Com uma produção caprichada (em cores e em locações no interior do Rio Grande do Sul), funciona como uma aventura razoável que se aproveita do bom ritmo e trabalho de câmera que Anselmo Duarte conferiu ao filme, além de se sustentar pela história sempre sedutora concebida nas páginas de Erico Veríssimo. Nota-se, entretanto, uma excessiva presença de elementos do folclore gaúcho que acentuados na tela pesam em demasia na narrativa. Pode parecer que eles são partes intrínsecas da história rio-grandense e da própria estrutura de O Tempo e o Vento, mas em verdade esse regionalismo tão habilmente evitado (ou amenizado) nos livros de Erico foi difundido mesmo com os CTGs (Centro de Tradições Gaúchas) que surgidos após o centenário da Revolução Farroupilha difundiram esse nativismo desenfreado por todo estado. E que permeia em parte este Um Certo Capitão Rodrigo, inclusive pela colaboração do folclorista Paixão Cortês (um dos papas e fundadores dos CTGs), que além de ajudar nas pesquisas de reconstituição histórica e de hábitos culturais do estado na produção do filme (impregnando-o com o folclore que tanto difundiu) integra o elenco no papel de Pedro Terra (pai de Bibiana). Na tela, esse folclore todo ressoa como um elemento exotizante demais.

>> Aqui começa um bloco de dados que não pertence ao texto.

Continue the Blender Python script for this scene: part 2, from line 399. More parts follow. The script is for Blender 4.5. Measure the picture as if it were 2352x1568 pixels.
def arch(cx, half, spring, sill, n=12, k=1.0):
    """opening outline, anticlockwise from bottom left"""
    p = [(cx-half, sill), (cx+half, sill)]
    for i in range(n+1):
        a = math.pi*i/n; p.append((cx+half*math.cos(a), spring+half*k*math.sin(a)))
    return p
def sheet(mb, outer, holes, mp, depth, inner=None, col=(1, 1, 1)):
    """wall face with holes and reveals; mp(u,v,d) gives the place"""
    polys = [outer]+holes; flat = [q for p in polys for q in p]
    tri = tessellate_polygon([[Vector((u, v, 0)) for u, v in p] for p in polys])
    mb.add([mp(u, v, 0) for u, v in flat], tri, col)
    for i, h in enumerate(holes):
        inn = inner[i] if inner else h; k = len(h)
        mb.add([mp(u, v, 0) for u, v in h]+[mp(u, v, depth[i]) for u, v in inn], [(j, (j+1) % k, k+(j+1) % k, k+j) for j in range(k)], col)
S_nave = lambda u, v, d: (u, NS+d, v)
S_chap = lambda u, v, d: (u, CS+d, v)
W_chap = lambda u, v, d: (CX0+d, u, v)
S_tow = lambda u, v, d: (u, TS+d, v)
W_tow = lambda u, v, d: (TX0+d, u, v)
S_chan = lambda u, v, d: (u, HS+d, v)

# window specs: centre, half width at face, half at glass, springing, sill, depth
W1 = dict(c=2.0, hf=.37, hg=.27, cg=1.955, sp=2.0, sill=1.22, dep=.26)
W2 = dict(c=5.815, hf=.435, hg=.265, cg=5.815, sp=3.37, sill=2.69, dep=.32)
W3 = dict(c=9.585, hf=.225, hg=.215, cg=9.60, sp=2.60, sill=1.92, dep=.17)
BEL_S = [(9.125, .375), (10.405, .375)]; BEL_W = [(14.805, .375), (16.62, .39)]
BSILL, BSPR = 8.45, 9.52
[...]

Há também a contemplação mitológica da figura do gaúcho. Erico afirmava que criou O Tempo e o Vento como uma maneira de desmistificar alguns exageros em torno do estereótipo do gaúcho, uma afirmação um tanto ambivalente visto que o próprio segmento do Capitão Rodrigo tem um bocado de louvor a essa figura. Compreendendo a trilogia na integra, entretanto, é possível enxergar o que há de lenda e fantasia nisso tudo, e na posição importante das mulheres como verdadeiras protagonistas de todo um ciclo que vai desde as origens do Rio Grande do Sul até meados do século XX. Anselmo Duarte em Um Certo Capitão Rodrigo, porém, prefere evidenciar a lenda (sem intenções de desvendar o que há de mito por trás dela), acentuando o lado bonachão, destemperado, afetado e valente do personagem-título, pouco matizado na tela. Pode-se discutir também a atuação de Di Franco, além do pouco aproveitamento dramático da personagem de Bibiana (tanto Di Franco como Elza de Castro tiveram que ser dublados, por Henrique Martins e Lílian Lemmetz, respectivamente). No geral, o elenco parece funcionar mesmo como decoração para contextualizar o período e a mitologia de O Tempo e o Vento, dando a impressão de que a preocupação maior era mesmo com os 1.100 trajes de época confeccionados especialmente para a produção.
Entre as alterações umas mais e outras menos relevantes que Anselmo fez no roteiro em relação ao livro original, há uma mudança significativa no desfecho. No romance de Erico, o Capitão Rodrigo precisa morrer, para que a História (tanto a com H maiúsculo quanto a das páginas da trilogia) avance. Adaptando somente o segmento em questão, Anselmo não sentiu essa necessidade, e prefere terminar seu filme de maneira triunfal, com o Capitão sobrevivendo e solto pelos campos a cavalo como um verdadeiro herói pampeano.